Rane, Nitin (KOC) | Alshammari, Baraa Sayyar (KOC) | Al-Sabea, Salem (KOC) | Wenang, Martine (Schlumberger) | Juyal, Mukul (Schlumberger) | Keot, Chandan Jyoti (Schlumberger)

OnePetro 

Abstract

With the advent of new age real time drilling technologies, the amount of data generated downhole has increased tremendously. Complemented by superior telemetry, the ability to transfer data uphole has increased by many folds too. With the introduction of new generation geosteering and reservoir mapping applications, it is possible now to integrate conventional logs with deep directional electromagnetic resistivity and advance formation evaluation measurements for accurate bed mapping, real time assessment of reservoir quality, structural dip calculation and forward planning trajectory – all in an integrated and single platform. The result is informed decisions and highly optimized results. The paper will discuss on a case study using this innovative integrated platform where geologists, drillers and geosteering engineers worked in sync to come up with the best possible real time decisions for optimum well design and placement, in a clastic reservoir, reducing overall well construction risks and negotiating the challenges of undesired geological events like trajectory drilling through a fault.

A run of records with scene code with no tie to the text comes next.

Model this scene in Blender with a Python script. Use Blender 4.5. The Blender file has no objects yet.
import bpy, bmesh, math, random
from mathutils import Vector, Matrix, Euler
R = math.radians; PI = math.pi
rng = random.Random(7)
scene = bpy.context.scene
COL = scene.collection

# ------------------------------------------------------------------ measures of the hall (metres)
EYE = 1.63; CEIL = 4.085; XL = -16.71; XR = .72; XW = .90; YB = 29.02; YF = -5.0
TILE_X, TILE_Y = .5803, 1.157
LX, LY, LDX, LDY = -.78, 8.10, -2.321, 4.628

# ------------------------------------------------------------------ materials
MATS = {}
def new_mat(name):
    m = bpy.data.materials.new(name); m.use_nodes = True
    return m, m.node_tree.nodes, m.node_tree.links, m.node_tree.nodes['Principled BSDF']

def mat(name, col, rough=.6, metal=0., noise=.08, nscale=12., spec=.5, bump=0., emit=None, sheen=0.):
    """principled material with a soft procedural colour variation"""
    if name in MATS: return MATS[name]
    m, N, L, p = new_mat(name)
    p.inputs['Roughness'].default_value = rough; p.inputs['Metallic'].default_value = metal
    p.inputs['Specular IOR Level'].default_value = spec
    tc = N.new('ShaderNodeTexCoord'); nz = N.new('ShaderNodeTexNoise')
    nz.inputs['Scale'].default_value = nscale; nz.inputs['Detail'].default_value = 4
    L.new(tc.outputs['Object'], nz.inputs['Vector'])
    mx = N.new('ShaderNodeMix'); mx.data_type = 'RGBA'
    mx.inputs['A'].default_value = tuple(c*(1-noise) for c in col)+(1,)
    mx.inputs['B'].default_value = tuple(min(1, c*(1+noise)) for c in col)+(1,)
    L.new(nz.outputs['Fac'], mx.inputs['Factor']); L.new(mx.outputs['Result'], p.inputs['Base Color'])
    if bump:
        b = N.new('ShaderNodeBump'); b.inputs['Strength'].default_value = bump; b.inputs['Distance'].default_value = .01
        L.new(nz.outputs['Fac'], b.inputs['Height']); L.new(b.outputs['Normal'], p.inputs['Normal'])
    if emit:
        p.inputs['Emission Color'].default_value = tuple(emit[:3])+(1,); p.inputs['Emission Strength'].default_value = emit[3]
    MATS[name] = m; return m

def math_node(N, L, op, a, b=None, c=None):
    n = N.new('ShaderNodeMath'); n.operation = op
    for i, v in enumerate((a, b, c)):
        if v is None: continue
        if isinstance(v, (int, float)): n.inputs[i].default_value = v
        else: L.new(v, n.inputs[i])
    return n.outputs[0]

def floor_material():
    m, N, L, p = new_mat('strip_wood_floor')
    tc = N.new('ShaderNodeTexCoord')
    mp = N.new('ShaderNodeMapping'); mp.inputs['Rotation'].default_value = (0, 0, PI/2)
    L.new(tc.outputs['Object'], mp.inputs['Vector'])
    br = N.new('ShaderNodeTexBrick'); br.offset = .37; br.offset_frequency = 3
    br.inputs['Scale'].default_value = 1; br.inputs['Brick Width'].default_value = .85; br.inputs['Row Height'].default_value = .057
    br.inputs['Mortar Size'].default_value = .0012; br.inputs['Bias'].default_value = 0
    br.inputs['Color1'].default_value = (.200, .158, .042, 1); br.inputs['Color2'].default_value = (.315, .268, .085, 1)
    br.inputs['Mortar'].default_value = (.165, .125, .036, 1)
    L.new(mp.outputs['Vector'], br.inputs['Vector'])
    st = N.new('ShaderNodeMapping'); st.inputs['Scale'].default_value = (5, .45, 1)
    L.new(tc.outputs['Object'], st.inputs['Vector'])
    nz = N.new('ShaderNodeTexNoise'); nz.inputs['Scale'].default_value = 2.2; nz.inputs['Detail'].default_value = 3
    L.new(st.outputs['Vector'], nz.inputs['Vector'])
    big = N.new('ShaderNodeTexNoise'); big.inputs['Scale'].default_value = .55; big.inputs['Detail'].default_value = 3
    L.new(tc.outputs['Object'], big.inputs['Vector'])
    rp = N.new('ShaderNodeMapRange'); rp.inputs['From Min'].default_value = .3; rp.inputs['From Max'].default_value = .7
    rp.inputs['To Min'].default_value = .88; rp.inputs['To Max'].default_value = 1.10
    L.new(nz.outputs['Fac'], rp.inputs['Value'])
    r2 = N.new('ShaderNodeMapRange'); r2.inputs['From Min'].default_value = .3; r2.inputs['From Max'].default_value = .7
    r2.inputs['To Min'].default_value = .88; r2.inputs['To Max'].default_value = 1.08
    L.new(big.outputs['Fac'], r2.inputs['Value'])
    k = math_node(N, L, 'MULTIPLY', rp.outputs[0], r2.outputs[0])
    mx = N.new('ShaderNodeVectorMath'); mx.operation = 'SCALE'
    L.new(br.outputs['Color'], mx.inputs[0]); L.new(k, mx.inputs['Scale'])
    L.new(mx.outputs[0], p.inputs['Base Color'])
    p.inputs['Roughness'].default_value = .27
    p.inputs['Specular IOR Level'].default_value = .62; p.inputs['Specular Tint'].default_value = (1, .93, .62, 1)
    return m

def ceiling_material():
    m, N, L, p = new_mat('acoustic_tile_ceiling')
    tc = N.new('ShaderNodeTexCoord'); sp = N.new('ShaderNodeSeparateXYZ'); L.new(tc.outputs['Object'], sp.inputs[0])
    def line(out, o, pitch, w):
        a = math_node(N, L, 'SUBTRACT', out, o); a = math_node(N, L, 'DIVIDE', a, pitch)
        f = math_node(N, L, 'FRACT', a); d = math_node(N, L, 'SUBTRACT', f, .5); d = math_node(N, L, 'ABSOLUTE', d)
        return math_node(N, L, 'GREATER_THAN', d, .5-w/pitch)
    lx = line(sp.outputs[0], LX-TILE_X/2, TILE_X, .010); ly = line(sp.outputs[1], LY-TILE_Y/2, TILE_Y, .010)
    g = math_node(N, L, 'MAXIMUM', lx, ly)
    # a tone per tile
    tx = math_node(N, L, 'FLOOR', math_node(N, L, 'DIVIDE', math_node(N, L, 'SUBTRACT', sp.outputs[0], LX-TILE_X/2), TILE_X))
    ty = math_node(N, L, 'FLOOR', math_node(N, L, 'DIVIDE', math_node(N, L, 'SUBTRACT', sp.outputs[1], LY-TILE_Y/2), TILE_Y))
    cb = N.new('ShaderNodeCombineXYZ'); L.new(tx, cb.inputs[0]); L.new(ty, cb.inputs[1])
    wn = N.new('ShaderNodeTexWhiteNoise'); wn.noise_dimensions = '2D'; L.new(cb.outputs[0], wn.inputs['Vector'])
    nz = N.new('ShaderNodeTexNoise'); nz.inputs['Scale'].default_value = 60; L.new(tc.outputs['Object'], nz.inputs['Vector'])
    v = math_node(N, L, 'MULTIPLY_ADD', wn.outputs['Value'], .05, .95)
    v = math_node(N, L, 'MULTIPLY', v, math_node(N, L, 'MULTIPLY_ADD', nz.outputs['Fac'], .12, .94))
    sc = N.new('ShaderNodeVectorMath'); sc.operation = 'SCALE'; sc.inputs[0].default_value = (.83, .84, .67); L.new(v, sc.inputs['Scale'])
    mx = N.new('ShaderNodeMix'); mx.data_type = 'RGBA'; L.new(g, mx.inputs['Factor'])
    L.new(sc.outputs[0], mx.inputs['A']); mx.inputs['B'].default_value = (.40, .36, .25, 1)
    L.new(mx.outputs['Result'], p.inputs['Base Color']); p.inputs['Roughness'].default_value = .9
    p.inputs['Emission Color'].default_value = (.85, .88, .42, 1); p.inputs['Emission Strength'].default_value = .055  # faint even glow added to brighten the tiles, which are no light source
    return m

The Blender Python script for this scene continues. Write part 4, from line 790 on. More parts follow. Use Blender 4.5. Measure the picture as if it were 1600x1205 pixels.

The interpretation of deep directional electromagnetic propagation measurements via highly sophisticated inversion algorithms gives information on the spatial position of the wellbore w.r.t reservoir boundaries. The remote detection of boundaries up to 20 ft around wellbore, gives us the edge for trajectory forward planning by predicting upcoming structural trend, in other words called Proactive GeoSteering. Conventional logs combined with high end measurements like spectroscopy, sigma, source less density and neutron provide accurate real time formation evaluation while drilling which enhance decision making of geo-steering process. Availability of these high-end technologies would allow operators to place horizontal well as close as possible to top reservoir, optimizing long term well performance by minimizing attic oil and delay water production.

The case study represents how latest state of the art real time drilling technologies coupled with advance geosteering techniques successfully helped overcoming various geological uncertainties encountered while drilling a horizontal well. Unexpected minor sub-seismic fault was successfully mitigated which avoid undesired non-productive time and lost productivity of the well. The results were very encouraging in terms of well production, and optimum placement of the horizontal well which will enhance long term recovery.

This paper provides new insight on successful application of multi boundary mapping technique in optimizing well placement in top part of the reservoir and offers approach for drilling horizontal wells in similar case of complex clastic reservoir. The technique also discusses mapping of sub-seismic faults that cannot be identified by normal seismic data, and how to mitigate subsequent risk of the fault.